Welsh Highland Railway

Finished in 2012 after decades of volunteer effort, this line is the granddaddy of Wales’ narrow-gauge trains. It runs 25 miles from Porthmadog to the city of Caernarfon, best known for its towering castle. The route traverses some of Snowdonia’s most spectacular scenery; you can soak in the views of soaring mountains, churning rivers and spring-green hills dotted with sheep or disembark for a hike and a pint of ale before returning to the train.
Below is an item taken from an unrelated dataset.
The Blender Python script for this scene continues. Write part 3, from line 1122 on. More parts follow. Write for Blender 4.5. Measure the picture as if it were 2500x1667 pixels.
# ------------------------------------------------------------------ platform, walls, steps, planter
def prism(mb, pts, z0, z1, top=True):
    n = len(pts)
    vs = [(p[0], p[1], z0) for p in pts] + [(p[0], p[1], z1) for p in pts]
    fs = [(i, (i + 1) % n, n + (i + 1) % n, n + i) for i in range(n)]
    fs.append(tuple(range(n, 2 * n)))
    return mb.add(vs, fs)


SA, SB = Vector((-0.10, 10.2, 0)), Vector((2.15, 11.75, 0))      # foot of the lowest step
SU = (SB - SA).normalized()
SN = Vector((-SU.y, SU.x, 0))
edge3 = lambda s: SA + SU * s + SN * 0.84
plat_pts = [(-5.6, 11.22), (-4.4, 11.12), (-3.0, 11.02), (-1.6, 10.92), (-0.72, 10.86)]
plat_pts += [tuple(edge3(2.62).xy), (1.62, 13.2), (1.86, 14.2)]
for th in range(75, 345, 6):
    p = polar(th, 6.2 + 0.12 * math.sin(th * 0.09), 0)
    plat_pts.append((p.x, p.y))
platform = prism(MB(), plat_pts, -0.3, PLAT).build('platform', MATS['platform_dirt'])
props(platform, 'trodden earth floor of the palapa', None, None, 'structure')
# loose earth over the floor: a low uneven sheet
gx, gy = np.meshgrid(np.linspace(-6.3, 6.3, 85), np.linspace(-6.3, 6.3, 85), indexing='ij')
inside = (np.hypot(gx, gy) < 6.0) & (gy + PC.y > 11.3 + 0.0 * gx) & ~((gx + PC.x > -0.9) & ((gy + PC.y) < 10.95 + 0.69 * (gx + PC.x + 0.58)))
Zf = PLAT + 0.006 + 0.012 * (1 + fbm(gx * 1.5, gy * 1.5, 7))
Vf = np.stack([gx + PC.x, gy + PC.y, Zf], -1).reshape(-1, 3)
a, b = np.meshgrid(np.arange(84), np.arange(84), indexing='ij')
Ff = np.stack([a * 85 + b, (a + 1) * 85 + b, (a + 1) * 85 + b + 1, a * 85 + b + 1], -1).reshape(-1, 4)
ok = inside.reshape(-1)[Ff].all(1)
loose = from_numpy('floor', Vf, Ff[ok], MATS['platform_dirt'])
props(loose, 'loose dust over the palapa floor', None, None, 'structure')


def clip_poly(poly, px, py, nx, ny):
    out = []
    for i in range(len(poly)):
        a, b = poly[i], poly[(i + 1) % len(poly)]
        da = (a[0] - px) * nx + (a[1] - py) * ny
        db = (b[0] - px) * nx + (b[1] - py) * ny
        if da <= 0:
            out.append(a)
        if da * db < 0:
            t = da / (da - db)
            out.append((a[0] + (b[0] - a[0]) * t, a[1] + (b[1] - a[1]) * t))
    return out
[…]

The mammoth 1958 Beyer-Garratt locomotive engine weighs more than 60 tons and is powerful enough to pull the long trains up Snowdonia’s steep slopes. The train cars’ interiors feature polished wood with plush chairs and beltlike straps that hold the windows open. A highlight is the view at Aberglaslyn Pass, where stone cliffs plunge into a deep, river-carved valley; it’s been voted Britain’s most scenic vista by members of the National Trust.

Intrepid hikers can get off at Rhyd Ddu to hike up Moun Snowdon, Britain’s highest peak and the training ground for the first climbers to summit Mount Everest in 1953. And be sure to allow time to explore the Romanesque fortress at Caernarfon, one of Wales’ most majestic and commanding citadels, which for centuries guarded the country’s northwest coast. From Caernarfon, you can see the adjacent isle of Anglesey, part-time home to Prince William and Kate Middleton. 

Snowdon Mountain Railway

No visit to Wales is complete without surveying the countryside from the top of Britain’s highest mountain. You can hike to Mount Snowdon’s 3,560-foot summit orrelax and ride up on the Snowdon railway. Open since 1896, this is a popular rail line, so book in advance; otherwise, you may have to wait a couple of hours.

The Snowdon railway has narration describing this land of fairies, giants and kings and the myths that swirl around the mountaintop. The boulders that pock the mountainside were, according to legend, stones flung down by a “giant in a fit of pique.” Don’t miss the waterfall early in the trip. Near the summit, the view unfolds in all directions. On a rare clear day, it’s said you can see Britain’s five kingdoms: Wales, Ireland, Scotland, England and the kingdom of heaven.